European Parliament Backs Digital Euro to Strengthen Payment Autonomy

The initiative seeks to reduce Europe’s dependence on US-controlled payment networks.

Brussels, June 2026. The European Parliament’s Economic and Monetary Affairs Committee has approved its position on the proposed digital euro. The initiative seeks to strengthen Europe’s financial sovereignty and reduce its dependence on foreign payment infrastructure. Visa and Mastercard currently process approximately 61% of card payments across the eurozone. The two US companies also dominate most cross-border card transactions within the region.

The digital euro would be issued and backed by the European Central Bank as a public form of electronic money. It would complement cash and existing banking services rather than replace them. Consumers would access the currency through a dedicated digital wallet provided by banks or authorised payment companies. European authorities are still discussing the maximum amount each person would be permitted to hold.

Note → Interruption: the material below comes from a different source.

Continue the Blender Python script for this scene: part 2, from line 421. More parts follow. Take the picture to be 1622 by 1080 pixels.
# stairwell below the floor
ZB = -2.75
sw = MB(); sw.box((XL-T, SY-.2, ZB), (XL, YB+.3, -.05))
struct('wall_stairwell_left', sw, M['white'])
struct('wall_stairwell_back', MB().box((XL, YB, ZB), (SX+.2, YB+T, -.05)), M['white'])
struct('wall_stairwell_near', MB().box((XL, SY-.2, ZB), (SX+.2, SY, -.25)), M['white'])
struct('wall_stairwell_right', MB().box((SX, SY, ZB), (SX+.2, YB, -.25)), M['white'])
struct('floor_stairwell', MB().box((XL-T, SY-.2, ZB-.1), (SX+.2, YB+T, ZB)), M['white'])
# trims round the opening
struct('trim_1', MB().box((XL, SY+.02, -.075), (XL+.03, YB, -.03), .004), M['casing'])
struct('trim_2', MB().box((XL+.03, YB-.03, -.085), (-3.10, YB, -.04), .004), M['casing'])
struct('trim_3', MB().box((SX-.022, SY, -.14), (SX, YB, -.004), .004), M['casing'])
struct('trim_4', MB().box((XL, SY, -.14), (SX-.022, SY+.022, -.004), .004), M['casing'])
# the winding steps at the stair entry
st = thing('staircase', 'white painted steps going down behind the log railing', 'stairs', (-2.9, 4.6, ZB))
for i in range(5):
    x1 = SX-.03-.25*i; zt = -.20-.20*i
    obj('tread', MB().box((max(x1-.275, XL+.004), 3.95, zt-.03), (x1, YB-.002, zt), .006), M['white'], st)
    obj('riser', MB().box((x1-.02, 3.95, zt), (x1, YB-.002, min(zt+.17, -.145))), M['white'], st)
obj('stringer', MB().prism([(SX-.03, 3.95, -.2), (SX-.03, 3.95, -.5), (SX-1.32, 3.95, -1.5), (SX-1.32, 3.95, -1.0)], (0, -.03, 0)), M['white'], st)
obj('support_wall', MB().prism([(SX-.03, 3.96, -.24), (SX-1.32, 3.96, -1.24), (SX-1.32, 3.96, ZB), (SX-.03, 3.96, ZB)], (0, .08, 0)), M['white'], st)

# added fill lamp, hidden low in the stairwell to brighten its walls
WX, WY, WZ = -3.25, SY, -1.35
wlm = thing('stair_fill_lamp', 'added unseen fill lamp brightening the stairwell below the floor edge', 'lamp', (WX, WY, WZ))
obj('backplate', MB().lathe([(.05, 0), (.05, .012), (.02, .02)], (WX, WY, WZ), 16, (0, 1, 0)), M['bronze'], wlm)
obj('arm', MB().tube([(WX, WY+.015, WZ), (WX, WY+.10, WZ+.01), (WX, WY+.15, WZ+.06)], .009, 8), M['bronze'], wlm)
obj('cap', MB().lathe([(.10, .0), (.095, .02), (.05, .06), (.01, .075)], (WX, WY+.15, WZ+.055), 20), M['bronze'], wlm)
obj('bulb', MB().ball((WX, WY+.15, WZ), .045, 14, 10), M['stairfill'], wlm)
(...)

The system is expected to support both online and offline transactions across the euro area. Its design would include privacy safeguards intended to prevent the European Central Bank from directly identifying individual users through their payment data. Commercial banks and payment providers would manage customer services while the central bank operated the underlying infrastructure. Supporters argue that the digital euro could provide a secure European alternative to privately controlled payment platforms.

The compensation model for banks and payment providers remains one of the most controversial aspects of the proposal. Financial institutions are expected to receive payment for distributing and managing digital euro services. Merchants could benefit from transaction fees lower than those currently charged by major card networks. European institutions must still resolve these financial questions before the legislation can advance toward final approval.

The proposal would also reinforce the legal status of euro banknotes and coins throughout the European Union. Lawmakers maintain that protecting access to cash and developing a public digital payment option should proceed together. Italian legislator Pasquale Tridico described the committee’s decision as a victory for citizens and small businesses. The European Central Bank also welcomed the parliamentary progress and reiterated its support for the legislative package.

China has already introduced the digital yuan, while Russia plans to expand the use of its digital rouble. The United States has followed a different path by abandoning plans for a Federal Reserve digital currency and supporting privately issued stablecoins. Most international stablecoins are denominated in US dollars, potentially reinforcing the dollar’s influence in global payments. European policymakers view the digital euro as a strategic response to this growing monetary and technological competition.

The European Parliament is expected to formalise its position during a plenary vote in Strasbourg in early July. Negotiations with the European Union’s 27 member states would begin after parliamentary approval. Lawmakers aim to reach a final political agreement before the end of 2026, although technical and privacy issues remain unresolved. The digital euro is currently expected to become operational in 2029 if the legislative and technological process advances as planned.

For Europe, the digital euro represents a decisive step toward greater financial and technological independence.